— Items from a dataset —
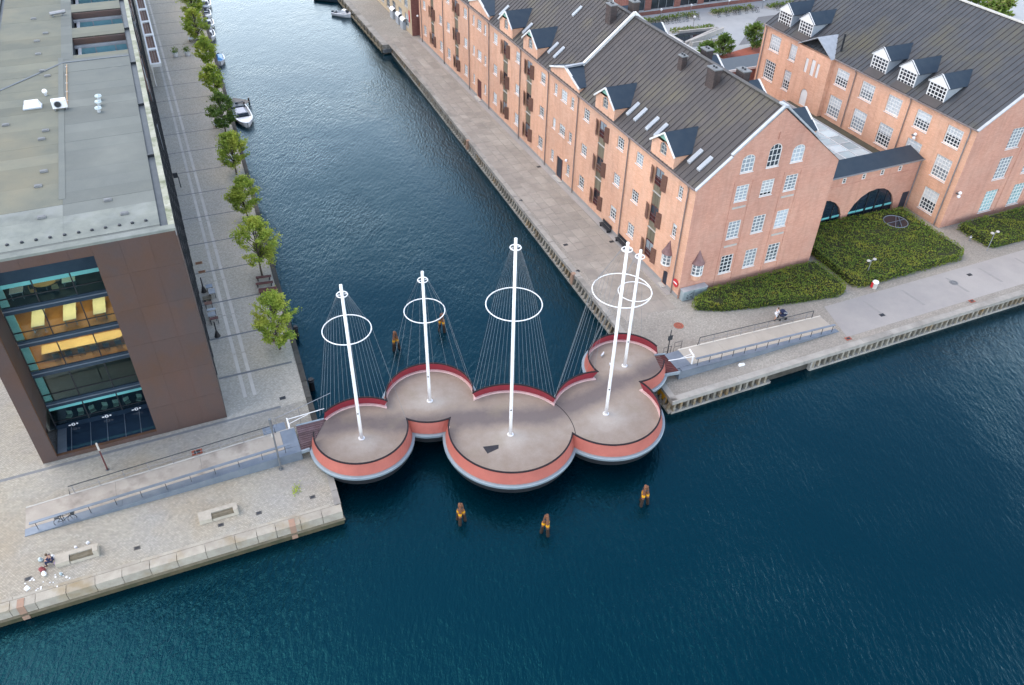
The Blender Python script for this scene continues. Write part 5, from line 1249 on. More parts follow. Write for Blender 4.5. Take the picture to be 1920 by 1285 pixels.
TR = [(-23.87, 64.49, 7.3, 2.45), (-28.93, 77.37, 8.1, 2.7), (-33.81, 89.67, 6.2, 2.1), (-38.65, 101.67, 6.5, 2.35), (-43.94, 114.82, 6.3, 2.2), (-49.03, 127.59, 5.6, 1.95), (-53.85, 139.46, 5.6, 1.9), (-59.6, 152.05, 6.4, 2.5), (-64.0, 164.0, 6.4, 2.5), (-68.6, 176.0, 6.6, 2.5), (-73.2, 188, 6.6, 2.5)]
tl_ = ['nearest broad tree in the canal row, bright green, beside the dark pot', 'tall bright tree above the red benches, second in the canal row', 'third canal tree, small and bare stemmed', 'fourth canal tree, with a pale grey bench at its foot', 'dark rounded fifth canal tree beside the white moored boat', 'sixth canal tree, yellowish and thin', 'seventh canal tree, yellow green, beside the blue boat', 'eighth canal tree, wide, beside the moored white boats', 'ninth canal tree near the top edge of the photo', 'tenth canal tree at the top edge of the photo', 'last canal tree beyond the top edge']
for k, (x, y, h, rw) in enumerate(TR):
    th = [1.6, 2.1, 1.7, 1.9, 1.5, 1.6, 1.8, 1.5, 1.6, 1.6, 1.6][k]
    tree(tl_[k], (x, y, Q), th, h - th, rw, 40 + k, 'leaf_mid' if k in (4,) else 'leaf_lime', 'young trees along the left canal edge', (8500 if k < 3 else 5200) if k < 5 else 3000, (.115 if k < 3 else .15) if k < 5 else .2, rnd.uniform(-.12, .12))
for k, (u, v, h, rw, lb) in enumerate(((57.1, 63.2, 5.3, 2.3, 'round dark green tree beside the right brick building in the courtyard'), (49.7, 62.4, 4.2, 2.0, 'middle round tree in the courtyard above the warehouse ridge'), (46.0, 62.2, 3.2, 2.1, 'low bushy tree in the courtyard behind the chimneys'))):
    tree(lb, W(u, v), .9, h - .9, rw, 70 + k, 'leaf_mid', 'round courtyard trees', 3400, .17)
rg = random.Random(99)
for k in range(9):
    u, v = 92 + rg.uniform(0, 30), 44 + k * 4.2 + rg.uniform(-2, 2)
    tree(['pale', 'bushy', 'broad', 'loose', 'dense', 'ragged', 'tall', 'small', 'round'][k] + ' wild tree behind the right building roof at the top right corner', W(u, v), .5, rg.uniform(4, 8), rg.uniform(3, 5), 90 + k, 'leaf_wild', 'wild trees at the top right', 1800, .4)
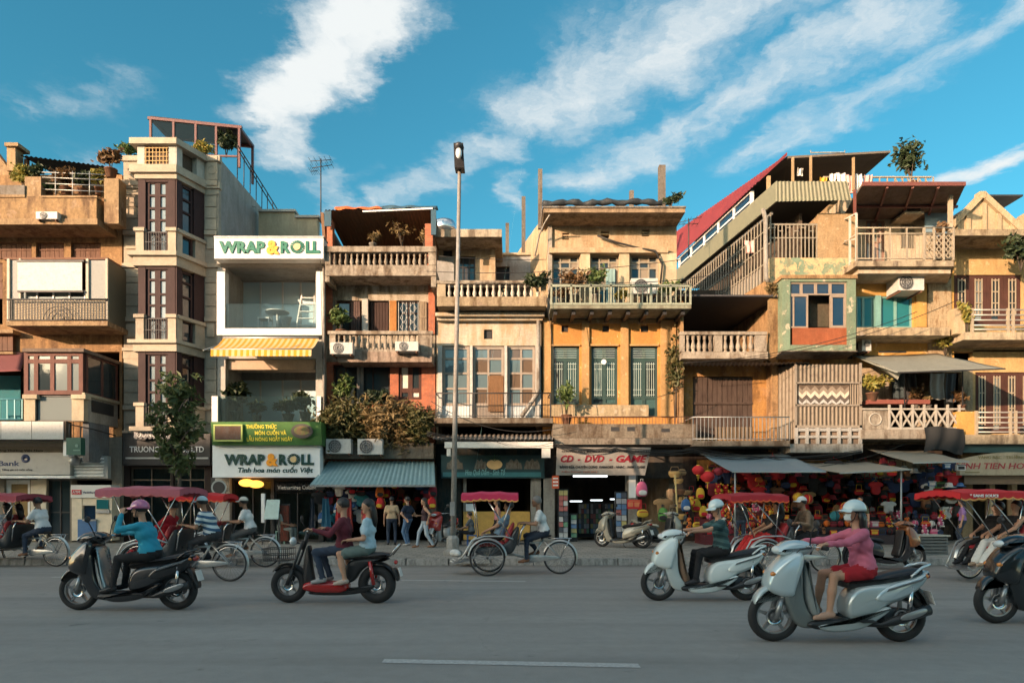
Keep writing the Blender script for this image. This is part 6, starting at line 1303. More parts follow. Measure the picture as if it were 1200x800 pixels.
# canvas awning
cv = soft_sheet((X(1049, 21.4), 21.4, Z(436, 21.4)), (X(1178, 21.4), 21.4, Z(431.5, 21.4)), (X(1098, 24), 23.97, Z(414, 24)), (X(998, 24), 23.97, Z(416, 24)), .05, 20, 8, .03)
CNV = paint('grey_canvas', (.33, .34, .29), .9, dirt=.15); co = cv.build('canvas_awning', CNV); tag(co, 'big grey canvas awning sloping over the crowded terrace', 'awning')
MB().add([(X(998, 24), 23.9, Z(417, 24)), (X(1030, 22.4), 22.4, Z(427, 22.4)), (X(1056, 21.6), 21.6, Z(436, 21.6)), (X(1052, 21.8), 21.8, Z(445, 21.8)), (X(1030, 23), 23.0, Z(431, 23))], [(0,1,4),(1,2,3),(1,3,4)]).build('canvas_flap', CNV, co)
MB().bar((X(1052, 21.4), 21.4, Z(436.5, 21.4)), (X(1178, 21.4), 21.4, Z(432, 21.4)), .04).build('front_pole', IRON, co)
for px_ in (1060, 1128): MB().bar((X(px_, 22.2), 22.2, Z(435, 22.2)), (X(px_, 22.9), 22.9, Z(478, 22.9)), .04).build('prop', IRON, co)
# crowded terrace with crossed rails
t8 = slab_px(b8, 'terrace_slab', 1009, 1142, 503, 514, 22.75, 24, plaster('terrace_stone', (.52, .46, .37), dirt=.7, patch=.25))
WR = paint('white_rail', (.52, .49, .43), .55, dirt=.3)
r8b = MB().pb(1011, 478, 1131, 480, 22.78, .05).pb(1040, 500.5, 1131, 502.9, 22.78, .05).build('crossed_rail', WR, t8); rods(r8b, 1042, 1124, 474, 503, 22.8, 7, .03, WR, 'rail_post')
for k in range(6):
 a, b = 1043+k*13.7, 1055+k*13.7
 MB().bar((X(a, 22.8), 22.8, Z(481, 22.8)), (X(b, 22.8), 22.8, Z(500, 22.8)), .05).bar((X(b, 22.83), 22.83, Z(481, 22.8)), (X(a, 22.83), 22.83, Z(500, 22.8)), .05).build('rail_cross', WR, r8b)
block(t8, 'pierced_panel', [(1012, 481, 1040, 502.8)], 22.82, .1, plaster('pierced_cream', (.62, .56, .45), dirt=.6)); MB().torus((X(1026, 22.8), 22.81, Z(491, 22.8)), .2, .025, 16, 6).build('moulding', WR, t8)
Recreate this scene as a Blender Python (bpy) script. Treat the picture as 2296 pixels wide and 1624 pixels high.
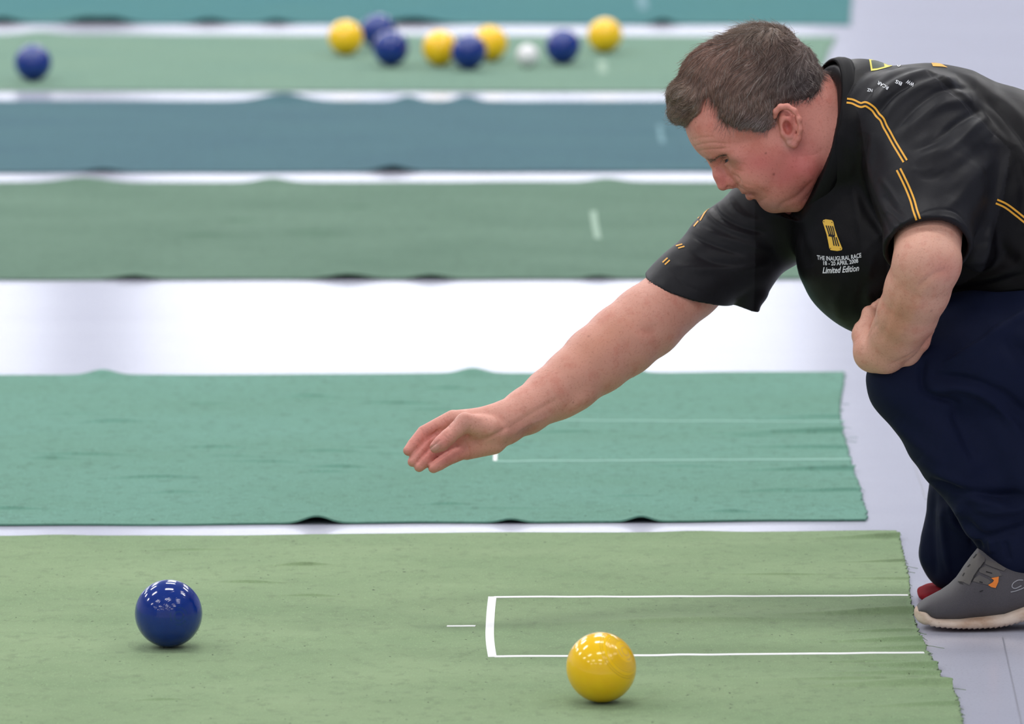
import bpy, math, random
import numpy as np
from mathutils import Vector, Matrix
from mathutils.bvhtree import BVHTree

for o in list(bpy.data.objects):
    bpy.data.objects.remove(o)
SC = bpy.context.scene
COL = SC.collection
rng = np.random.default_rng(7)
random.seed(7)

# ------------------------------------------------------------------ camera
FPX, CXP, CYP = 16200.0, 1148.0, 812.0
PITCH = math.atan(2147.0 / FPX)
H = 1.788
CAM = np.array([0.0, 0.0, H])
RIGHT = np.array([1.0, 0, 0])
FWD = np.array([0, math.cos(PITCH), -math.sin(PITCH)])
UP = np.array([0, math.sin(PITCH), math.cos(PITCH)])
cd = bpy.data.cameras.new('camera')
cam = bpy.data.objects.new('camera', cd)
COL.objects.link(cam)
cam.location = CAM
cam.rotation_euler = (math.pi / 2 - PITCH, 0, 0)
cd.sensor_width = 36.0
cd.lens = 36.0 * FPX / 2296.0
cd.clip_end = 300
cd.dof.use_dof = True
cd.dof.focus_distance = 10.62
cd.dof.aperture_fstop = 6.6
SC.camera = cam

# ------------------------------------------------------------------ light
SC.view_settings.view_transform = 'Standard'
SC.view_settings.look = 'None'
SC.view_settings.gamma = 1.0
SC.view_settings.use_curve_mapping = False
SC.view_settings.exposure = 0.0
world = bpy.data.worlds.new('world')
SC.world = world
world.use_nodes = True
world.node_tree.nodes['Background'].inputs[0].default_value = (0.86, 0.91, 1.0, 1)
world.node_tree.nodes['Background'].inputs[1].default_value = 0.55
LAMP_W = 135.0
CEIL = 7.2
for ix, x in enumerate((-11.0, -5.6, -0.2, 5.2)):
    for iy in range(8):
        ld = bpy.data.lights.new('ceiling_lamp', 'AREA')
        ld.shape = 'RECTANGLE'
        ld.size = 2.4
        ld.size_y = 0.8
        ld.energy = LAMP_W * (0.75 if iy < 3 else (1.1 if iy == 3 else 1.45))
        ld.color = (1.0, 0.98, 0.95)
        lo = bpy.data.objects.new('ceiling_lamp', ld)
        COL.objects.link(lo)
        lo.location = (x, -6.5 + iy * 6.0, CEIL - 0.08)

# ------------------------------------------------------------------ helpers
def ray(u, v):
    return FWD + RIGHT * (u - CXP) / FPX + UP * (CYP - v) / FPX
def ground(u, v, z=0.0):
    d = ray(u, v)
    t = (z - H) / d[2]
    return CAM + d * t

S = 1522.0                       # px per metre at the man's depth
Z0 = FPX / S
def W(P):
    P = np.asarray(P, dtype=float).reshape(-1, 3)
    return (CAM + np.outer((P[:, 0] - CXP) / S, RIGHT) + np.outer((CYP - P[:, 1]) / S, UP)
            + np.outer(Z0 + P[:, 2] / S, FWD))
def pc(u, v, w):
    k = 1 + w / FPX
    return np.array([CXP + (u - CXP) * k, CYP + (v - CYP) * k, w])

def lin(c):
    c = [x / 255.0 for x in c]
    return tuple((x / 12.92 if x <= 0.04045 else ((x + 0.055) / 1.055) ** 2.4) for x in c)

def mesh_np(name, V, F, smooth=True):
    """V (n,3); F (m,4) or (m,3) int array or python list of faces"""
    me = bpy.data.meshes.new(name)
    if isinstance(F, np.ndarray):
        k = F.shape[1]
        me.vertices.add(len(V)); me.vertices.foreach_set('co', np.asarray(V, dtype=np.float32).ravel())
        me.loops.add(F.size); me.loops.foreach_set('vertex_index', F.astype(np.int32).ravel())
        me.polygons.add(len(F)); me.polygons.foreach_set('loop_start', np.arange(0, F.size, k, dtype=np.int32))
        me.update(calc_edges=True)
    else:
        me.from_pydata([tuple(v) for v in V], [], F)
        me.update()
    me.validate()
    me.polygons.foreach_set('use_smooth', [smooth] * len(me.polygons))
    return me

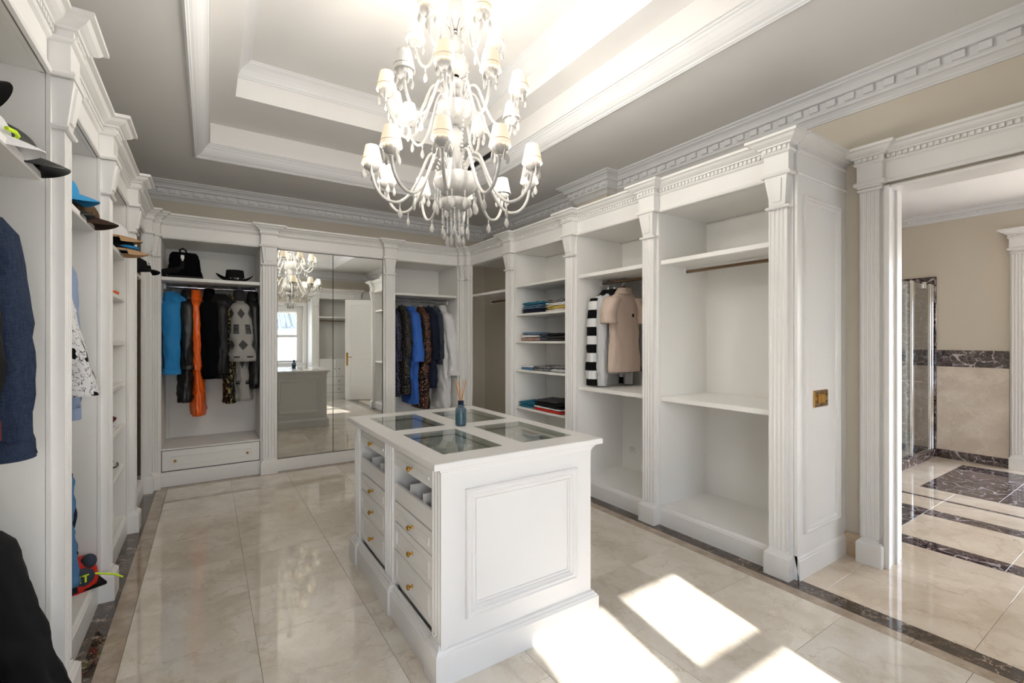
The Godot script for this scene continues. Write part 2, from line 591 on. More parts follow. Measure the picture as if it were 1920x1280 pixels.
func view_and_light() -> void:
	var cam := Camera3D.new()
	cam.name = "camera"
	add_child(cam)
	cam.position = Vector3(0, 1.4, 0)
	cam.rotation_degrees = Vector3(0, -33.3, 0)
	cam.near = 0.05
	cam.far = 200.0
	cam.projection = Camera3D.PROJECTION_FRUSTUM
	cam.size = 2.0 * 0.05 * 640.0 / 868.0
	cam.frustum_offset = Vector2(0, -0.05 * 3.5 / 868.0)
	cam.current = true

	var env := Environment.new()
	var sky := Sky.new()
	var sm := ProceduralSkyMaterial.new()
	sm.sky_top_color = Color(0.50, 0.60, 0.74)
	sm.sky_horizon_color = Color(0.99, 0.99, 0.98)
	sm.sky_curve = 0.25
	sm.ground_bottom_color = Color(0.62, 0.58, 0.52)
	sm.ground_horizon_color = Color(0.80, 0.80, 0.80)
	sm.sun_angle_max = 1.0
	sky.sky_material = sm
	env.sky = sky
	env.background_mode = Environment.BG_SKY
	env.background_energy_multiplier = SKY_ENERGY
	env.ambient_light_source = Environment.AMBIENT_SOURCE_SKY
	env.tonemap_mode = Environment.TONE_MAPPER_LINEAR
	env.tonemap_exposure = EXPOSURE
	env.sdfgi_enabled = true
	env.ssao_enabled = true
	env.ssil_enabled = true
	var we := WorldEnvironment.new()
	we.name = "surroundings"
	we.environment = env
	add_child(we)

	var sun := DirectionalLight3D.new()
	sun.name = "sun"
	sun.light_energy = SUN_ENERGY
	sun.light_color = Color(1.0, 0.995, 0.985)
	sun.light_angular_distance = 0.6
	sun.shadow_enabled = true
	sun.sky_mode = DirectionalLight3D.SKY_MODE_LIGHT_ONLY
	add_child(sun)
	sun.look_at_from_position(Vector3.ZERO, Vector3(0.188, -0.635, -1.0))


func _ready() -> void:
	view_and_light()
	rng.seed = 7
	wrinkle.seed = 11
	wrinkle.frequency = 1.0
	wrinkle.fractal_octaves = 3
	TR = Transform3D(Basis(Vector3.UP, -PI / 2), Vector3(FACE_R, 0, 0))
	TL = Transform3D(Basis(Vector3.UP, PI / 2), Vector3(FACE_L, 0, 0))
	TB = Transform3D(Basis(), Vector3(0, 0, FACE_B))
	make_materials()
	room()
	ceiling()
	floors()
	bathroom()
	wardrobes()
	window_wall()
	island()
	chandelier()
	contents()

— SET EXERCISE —
Repeat, character for character, the lines of the material above from the line with "The Godot script" through the line with "cam.current = true".

— RESULT BELOW —
The Godot script for this scene continues. Write part 2, from line 591 on. More parts follow. Measure the picture as if it were 1920x1280 pixels.
func view_and_light() -> void:
	var cam := Camera3D.new()
	cam.name = "camera"
	add_child(cam)
	cam.position = Vector3(0, 1.4, 0)
	cam.rotation_degrees = Vector3(0, -33.3, 0)
	cam.near = 0.05
	cam.far = 200.0
	cam.projection = Camera3D.PROJECTION_FRUSTUM
	cam.size = 2.0 * 0.05 * 640.0 / 868.0
	cam.frustum_offset = Vector2(0, -0.05 * 3.5 / 868.0)
	cam.current = true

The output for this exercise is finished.